Les électeurs résidant en France se sont également plaints de la réception de courriels non sollicités – les adresses électroniques étant alors obtenues par la location de bases de données commerciales. D’autre part, les difficultés à se désinscrire de telles listes de diffusion ont également été à l’origine de plaintes.
Pour la CNIL, ” La plupart des difficultés rencontrées par les électeurs dans le cadre de la campagne pour l’élection présidentielle auraient été évitées si les candidats et partis politiques avaient davantage respecté les dispositions de la loi “Informatique et Libertés” et les recommandations de la CNIL.”
Des propositions concrètes de la CNIL
Les problèmes identifiés par l’Observatoire durant ces campagnes électorales montrent la nécessité de mieux encadrer la prospection politique, tout particulièrement en matière de communication électronique. La Commission a donc adressé au Gouvernement des propositions de modification du cadre juridique actuel.
En particulier, il apparaît nécessaire d’aligner la protection dont bénéficient les électeurs sur celle accordée aux consommateurs en matière de prospection électronique. C’est pourquoi la CNIL propose que les messages électroniques de prospection politique ne soient adressés qu’aux personnes ayant préalablement consenti à cette utilisation de leurs données, tout comme cela est le cas en matière de prospection commerciale.
Elle propose également que des dispositions spécifiques concernant la prospection par voie électronique en période de campagne officielle soient intégrées au Code électoral. Les témoignages adressés à la Commission montrent en effet que la fréquence d’envoi des messages de prospection (courriers électroniques principalement, mais également SMS ou MMS), les modalités de constitution et d’utilisation des listes électorales consulaires, l’information des Français de l’étranger sur les possibilités d’utilisation de ces listes, les modalités et délais de traitement des demandes d’opposition des personnes à recevoir des messages ultérieurs, les mentions d’information minimales à faire figurer dans chaque message de prospection politique adressé durant cette période, devraient être précisés dans des dispositions réglementaires figurant au Code électoral.
Vers la signature d’une Charte ?
L’amélioration de la protection des données traitées par les partis politiques et les candidats passe enfin, nécessairement, par un ” travail de collaboration et de sensibilisation de ces acteurs à cette problématique “, insiste la CNIL.

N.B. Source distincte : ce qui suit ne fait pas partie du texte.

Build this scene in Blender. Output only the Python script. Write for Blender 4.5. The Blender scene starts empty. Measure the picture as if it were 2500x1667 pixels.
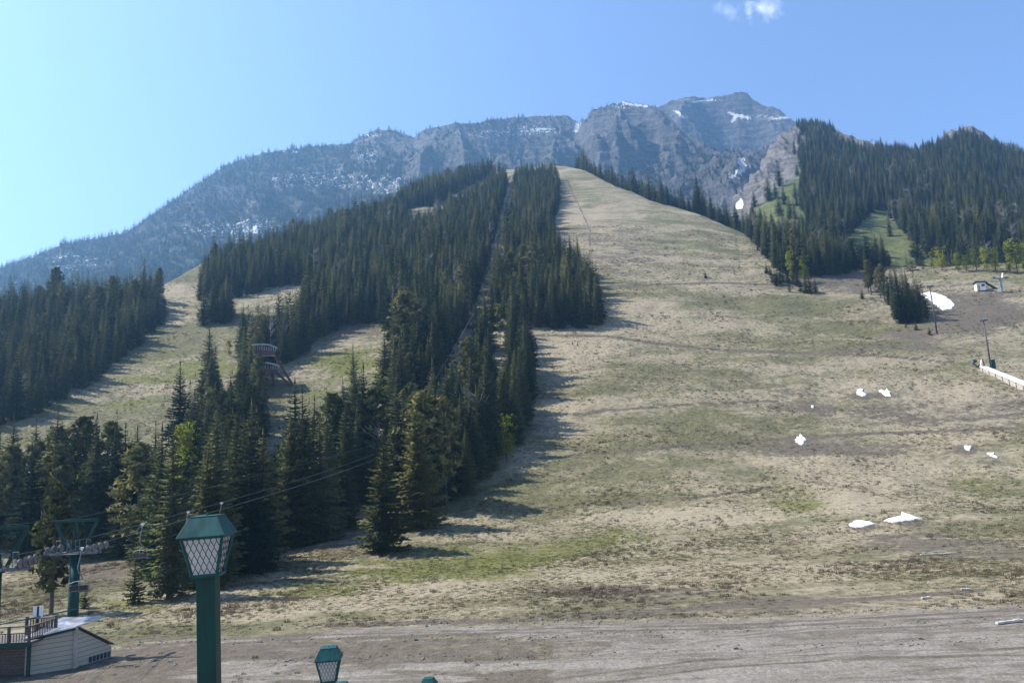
import bpy, math, random
import numpy as np
from mathutils import Vector, Matrix, Euler

S = bpy.context.scene
COL = S.collection
R = math.radians
# ------------------------------------------------------------------ camera, world, sun, exposure
PW, PH, F = 2500.0, 1667.0, 1900.0
PITCH, ROLL = R(9.5), R(3.0)
CAM = np.array([0.0, 0.0, 12.5])
SUN_AZ, SUN_EL = R(-76), R(52)           # azimuth from +Y, negative = left
f_ = np.array([0, math.cos(PITCH), math.sin(PITCH)])
u0 = np.array([0, -math.sin(PITCH), math.cos(PITCH)])
r0 = np.array([1.0, 0, 0])
u_ = u0 * math.cos(ROLL) + r0 * math.sin(ROLL)
r_ = r0 * math.cos(ROLL) - u0 * math.sin(ROLL)
cd = bpy.data.cameras.new('camera')
cam = bpy.data.objects.new('camera', cd)
COL.objects.link(cam)
cam.matrix_world = Matrix(((r_[0], u_[0], -f_[0], CAM[0]), (r_[1], u_[1], -f_[1], CAM[1]),
                           (r_[2], u_[2], -f_[2], CAM[2]), (0, 0, 0, 1)))
cd.sensor_width = 36
cd.lens = 36 * F / PW
cd.clip_start, cd.clip_end = 0.1, 20000
S.camera = cam

w = bpy.data.worlds.new("World")
S.world = w
w.use_nodes = True
SKY_STRENGTH, SUN_STRENGTH = 0.135, 5.0
S.view_settings.view_transform = 'Standard'
S.view_settings.look = 'None'
S.view_settings.exposure = 1.0
S.view_settings.gamma = 1
S.cycles.max_bounces = 6
S.cycles.volume_bounces = 1
S.cycles.transparent_max_bounces = 8
S.cycles.use_denoising = True


def build_world():
    nt = w.node_tree
    nt.nodes.clear()
    N, L = nt.nodes.new, nt.links.new
    out = N('ShaderNodeOutputWorld'); bg = N('ShaderNodeBackground')
    sky = N('ShaderNodeTexSky'); sky.sky_type = 'NISHITA'; sky.sun_disc = False
    sky.sun_elevation = SUN_EL; sky.sun_rotation = SUN_AZ
    sky.altitude = 1700; sky.air_density = 1.0; sky.dust_density = 1.6; sky.ozone_density = 4.0
    bg.inputs[1].default_value = SKY_STRENGTH
    # a small wisp of cloud high in the sky, fixed by its direction
    tc = N('ShaderNodeTexCoord')
    tint = N('ShaderNodeMixRGB'); tint.blend_type = 'MULTIPLY'; tint.inputs[0].default_value = 1; tint.inputs[2].default_value = (1.07, 0.985, 0.98, 1); L(sky.outputs[0], tint.inputs[1])
    col = tint.outputs[0]
    for k, (px, py, rx, ry, rot, amt) in enumerate([(1880, 20, 38, 30, 0.4, .8), (1828, 30, 13, 32, -0.3, 1.1), (1776, 27, 30, 18, 0.5, 0.45), (1852, 18, 36, 11, .15, .6)]):
        v = f_ * F + r_ * (px - PW / 2) + u_ * (PH / 2 - py)
        s = np.linalg.norm(v); v = v / s
        ax = r_ - v * r_.dot(v); ax /= np.linalg.norm(ax)
        ay = np.cross(v, ax)
        a2 = ax * math.cos(rot) + ay * math.sin(rot); b2 = -ax * math.sin(rot) + ay * math.cos(rot)
        da = N('ShaderNodeVectorMath'); da.operation = 'DOT_PRODUCT'; L(tc.outputs['Generated'], da.inputs[0]); da.inputs[1].default_value = a2 * s / rx
        db = N('ShaderNodeVectorMath'); db.operation = 'DOT_PRODUCT'; L(tc.outputs['Generated'], db.inputs[0]); db.inputs[1].default_value = b2 * s / ry
        cb = N('ShaderNodeCombineXYZ'); L(da.outputs['Value'], cb.inputs[0]); L(db.outputs['Value'], cb.inputs[1])
        no = N('ShaderNodeTexNoise'); no.inputs['Scale'].default_value = 60; no.inputs['Detail'].default_value = 9; no.inputs['Roughness'].default_value = 0.62; no.inputs['Distortion'].default_value = 0.5
        L(tc.outputs['Generated'], no.inputs['Vector'])
        le = N('ShaderNodeVectorMath'); le.operation = 'LENGTH'; L(cb.outputs[0], le.inputs[0])
        m1 = N('ShaderNodeMath'); m1.operation = 'MULTIPLY_ADD'; L(no.outputs['Fac'], m1.inputs[0]); m1.inputs[1].default_value = 3.6; m1.inputs[2].default_value = -0.75
        m2 = N('ShaderNodeMath'); m2.operation = 'SUBTRACT'; L(m1.outputs[0], m2.inputs[0]); L(le.outputs['Value'], m2.inputs[1])
        m3 = N('ShaderNodeMath'); m3.operation = 'MULTIPLY'; m3.use_clamp = True; L(m2.outputs[0], m3.inputs[0]); m3.inputs[1].default_value = amt * 0.30
        fwd = N('ShaderNodeVectorMath'); fwd.operation = 'DOT_PRODUCT'; L(tc.outputs['Generated'], fwd.inputs[0]); fwd.inputs[1].default_value = v
        gt = N('ShaderNodeMath'); gt.operation = 'GREATER_THAN'; L(fwd.outputs['Value'], gt.inputs[0]); gt.inputs[1].default_value = 0
        m4 = N('ShaderNodeMath'); m4.operation = 'MULTIPLY'; L(m3.outputs[0], m4.inputs[0]); L(gt.outputs[0], m4.inputs[1])
        mx = N('ShaderNodeMixRGB'); L(m4.outputs[0], mx.inputs[0]); L(col, mx.inputs[1]); mx.inputs[2].default_value = (7.2, 7.8, 8.4, 1)
        col = mx.outputs[0]
    L(col, bg.inputs[0]); L(bg.outputs[0], out.inputs[0])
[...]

Après avoir consulté les principaux partis politiques avant l’adoption de sa recommandation de janvier 2012 et leur avoir rappelé, entre l’élection présidentielle et les élections législatives, les recommandations principales de la Commission en matière de prospection politique, la CNIL va leur présenter ce bilan des campagnes électorales du point de vue de la protection des données personnelles.
Des réunions seront organisées avec les principales formations politiques afin de les sensibiliser sur ces questions, de plaider pour la désignation de correspondant ” Informatique et Libertés ” en leur sein et de leur proposer la signature d’une charte relative à l’utilisation des données personnelles aux fins de communication politique.
De même, la concertation sera poursuivie avec les principales entreprises du secteur (prestataires réalisant les campagnes de prospection, entreprises louant leurs bases de données aux partis politiques), afin de mieux leur faire connaître les recommandations de la CNIL en la matière.